Think of someone whose behaviour really pissed you off, either in your personal life, or in the news. Stories?
What kind of social behaviour do you find irritating? Stories?
When you encounter behavior that upsets you, or irritates you, do you try to excuse the person? Does your forgiveness or not of the person depend on what kind of person it is?
What makes a person an asshole?
What's your definition of an asshole?
Is being an asshole mutually exclusive to being a good person? Can someone you consider an asshole also be a good person?
What makes something 'socially acceptible'?
What makes something 'standard behaviour'?
What is a 'social norm'?
Is a 'social norm' the same as a 'social good'?
How does what is accetable socially, change?
If a person deliberately follows different rules in a group, is that person an asshole?
If a person reject social norms and behaves differently, is that person an asshole?
How the Quiet Car Explains the World
"…a working definition of an asshole [is] a person who demands that all social interaction happen on their terms." Ta-Nehisi Coates
Have you ever experienced someone busting into your private space in public?
Do you consider public spaces to have a component of privacy in them?
Why do you suppose the people in the Quiet Car don't respect the rules?
What do you do when people engage in unwanted conversations with you?
How much privacy should we expect in public?
Being an asshole through technology, example 1
The Google Glass feature that (almost) no one is talking about is the experience – not of the user, but of everyone other than the user. A tweet by David Yee introduces it well:...and further:
There is a kid wearing Google Glasses at this restaurant which, until just now, used to be my favorite spot.The key experiential question of Google Glass isn’t what it’s like to wear them, it’s what it’s like to be around someone else who’s wearing them. I’ll give an easy example. Your one-on-one conversation with someone wearing Google Glass is likely to be annoying, because you’ll suspect that you don’t have their undivided attention. And you can’t comfortably ask them to take the glasses off (especially when, inevitably, the device is integrated into prescription lenses). Finally – here’s where the problems really start – you don’t know if they’re taking a video of you.
Now pretend you don’t know a single person who wears Google Glass… and take a walk outside. Anywhere you go in public – any store, any sidewalk, any bus or subway – you’re liable to be recorded: audio and video. Fifty people on the bus might be Glassless, but if a single person wearing Glass gets on, you – and all 49 other passengers – could be recorded. Not just for a temporary throwaway video buffer, like a security camera, but recorded, stored permanently, and shared to the world.
…
From now on, starting today, anywhere you go within range of a Google Glass device, everything you do could be recorded and uploaded to Google’s cloud, and stored there for the rest of your life. You won’t know if you’re being recorded or not; and even if you do, you’ll have no way to stop it.

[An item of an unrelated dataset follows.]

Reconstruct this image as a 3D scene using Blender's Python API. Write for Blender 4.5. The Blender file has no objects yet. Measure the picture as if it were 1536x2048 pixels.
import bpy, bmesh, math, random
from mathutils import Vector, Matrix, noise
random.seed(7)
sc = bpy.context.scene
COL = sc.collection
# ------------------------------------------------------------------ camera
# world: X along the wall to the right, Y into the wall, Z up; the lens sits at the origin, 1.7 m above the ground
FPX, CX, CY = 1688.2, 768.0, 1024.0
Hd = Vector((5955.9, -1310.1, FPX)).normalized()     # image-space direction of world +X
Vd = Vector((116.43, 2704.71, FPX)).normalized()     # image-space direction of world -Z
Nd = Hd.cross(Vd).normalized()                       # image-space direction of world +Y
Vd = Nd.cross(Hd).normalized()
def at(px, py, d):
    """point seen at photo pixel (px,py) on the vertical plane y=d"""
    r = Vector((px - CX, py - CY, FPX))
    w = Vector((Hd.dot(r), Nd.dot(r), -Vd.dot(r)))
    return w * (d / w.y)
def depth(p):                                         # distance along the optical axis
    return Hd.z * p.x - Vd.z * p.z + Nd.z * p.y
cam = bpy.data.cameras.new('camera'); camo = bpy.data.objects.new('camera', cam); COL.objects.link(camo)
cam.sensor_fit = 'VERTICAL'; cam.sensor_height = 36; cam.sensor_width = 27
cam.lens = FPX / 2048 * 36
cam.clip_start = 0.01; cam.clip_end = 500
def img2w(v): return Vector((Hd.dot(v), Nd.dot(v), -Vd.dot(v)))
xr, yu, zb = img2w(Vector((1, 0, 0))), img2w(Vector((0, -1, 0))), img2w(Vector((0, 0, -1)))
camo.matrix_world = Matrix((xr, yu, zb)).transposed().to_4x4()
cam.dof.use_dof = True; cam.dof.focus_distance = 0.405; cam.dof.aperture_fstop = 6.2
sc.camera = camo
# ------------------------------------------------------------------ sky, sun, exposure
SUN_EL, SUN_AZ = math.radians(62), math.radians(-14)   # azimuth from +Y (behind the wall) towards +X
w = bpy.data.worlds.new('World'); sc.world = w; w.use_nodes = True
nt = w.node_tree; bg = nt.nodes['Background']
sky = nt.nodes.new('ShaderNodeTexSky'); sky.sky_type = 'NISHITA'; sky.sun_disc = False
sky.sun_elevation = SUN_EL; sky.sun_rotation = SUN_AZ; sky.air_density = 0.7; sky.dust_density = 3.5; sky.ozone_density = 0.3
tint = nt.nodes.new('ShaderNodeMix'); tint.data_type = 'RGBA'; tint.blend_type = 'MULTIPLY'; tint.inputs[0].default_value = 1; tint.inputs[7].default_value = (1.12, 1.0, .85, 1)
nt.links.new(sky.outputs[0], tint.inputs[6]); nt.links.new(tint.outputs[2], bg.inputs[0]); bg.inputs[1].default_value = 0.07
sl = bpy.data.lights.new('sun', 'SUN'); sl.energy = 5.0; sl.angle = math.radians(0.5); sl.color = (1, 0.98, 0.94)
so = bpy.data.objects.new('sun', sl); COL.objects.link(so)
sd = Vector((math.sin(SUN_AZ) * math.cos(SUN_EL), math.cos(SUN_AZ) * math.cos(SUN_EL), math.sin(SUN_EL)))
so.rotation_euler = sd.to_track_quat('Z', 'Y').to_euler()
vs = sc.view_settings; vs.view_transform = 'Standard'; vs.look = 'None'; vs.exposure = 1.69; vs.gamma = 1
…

And that, my friends, is the experience that Google Glass creates. That is the experience we should be thinking about. The most important Google Glass experience is not the user experience – it’s the experience of everyone else. The experience of being a citizen, in public, is about to change.
If you come up to me with a smartphone held at eye level and demand that I interact with you like you're not being an asshole, you are an asshole. You are demanding social interaction on your wholly weird and unsettling terms. This does not change if the smartphone is tiny and strapped to your eye and made by Google. In fact, you thinking that this excuses your asshole behavior just makes you that much more of an asshole.
Being an asshole through technology, example 2
"Men are already taking advantage of women every day with their 'bulky' smartphones. When the cameras are sitting snugly and indiscreetly on their faces, it will only get worse.
When I emailed Google to ask about the impending explosion of creepshots in the wake of Glass, a spokesperson gave me this statement: "It is still very early days for Glass, and we expect that as with other new technologies, such as cell phones, behaviors and social norms will develop over time."
The statement is right, if only because a social norm is a far cry from a social good. When cellphones were first released, who could have expected that eventually they'd be used to shoot secret photos of young women that men would then share on the internet and masturbate to? I expect nothing less from Google Glass."